My structural analysis of both myths reveal the structural similarities that exist in Fight Club and WALL-E, a homology that supports the hypothesis initiated by Lévi-Strauss. These seemingly dissimilar narratives thus share a common underlying structure where the myth functions as a critique of ‘modern’ life and dedicates itself to resolving this profound contradiction. The overrating or over-reliance on structures of comfort or materials can leave a void in humans of a psychological as well as collective nature. The opposition between passive stasis and active agency is what unites both narratives. In Fight Club, the stasis is a human existence led by commodities and consumerism and the struggle is the internal mode of agency, a physical and violent assertion of will. In WALL-E, the stasis is the sedimentary state of human life under technological control. The struggle here then becomes the re-initiation of human life through labour and agency that is the result of their battle with technology. The consolidated clusters of mythemes (with other clusters not covered earlier) given below reflect the deep homology between both myths: 

Mythemes

Stasis (WALL-E) 

Struggle (WALL-E) 

Stasis (Fight Club) 

Agency (Fight Club) 

Human Condition 

Sedentary human existence in a spaceship  

Robot’s active cleaning role on Earth  

Narrator defined by his furniture (IKEA)  

Tyler rejecting material possessions  

Relationship to Authority/Systems 

Human’s blind adherence to A.I.  

Robots’ struggle to claim ‘living’ plant  

Narrator’s job (calculation of death costs for profit choice)  

Tyler’s job of selling soap (made of human fat)  

Environment/World 

Earth lying barren, trash everywhere  

WALL-E preserving cultural artifacts  

Narrator attending support groups for emotional needs  

Tyler advocating for ritualistic violence  

Power/Change 

Original corporation’s directive to abandon Earth  

Eventual return to Earth and propagation of life by humans  

Narrator seeking validation from corporate figures (through attire and demeanor)  
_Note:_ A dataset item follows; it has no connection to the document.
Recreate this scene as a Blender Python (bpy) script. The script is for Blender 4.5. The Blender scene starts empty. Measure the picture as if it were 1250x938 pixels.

Project Mayhem’s attack on corporate entities 

The comparative structural study of both myths displays the role of stasis and struggle in modern myths, conforming to the function that Lévi-Strauss places on myths, its ability to provide a logic that can handle the contradictions and paradoxes of society. We see this in his analysis of the Oedipus myth where he states: 

 

“The myth has to do with the inability, for a culture which holds the belief that mankind is autochthonous, to find a satisfactory transition between this theory and the knowledge that human beings are actually born from the union of man and woman. Although the problem obviously cannot be solved, the Oedipus myth provides a kind of logical tool which, to phrase it coarsely, replaces the original problem.”

 

My analysis of both narratives shows us how both modern myths perform in a structurally similar manner, where the idea or illusion of comfort is first destroyed, and a foundation is set for meaning. The resolution that both myths offer is a direct answer to the timeless critique of vanity, the Ecclesiastical declaration with which I began this essay. The mythical framework of both films demonstrates how meaning or value is not found from what one gains but from the act of working and agency that comes with it. The struggle to reclaim agency drives both narratives, the violent exertion of will in Fight Club, and the purposeful toil on Earth in WALL-E. These modern myths thus establish their operative value in creating a world where struggle succeeds over stasis, thereby giving us the logic/framework to comprehend meaning and its absence.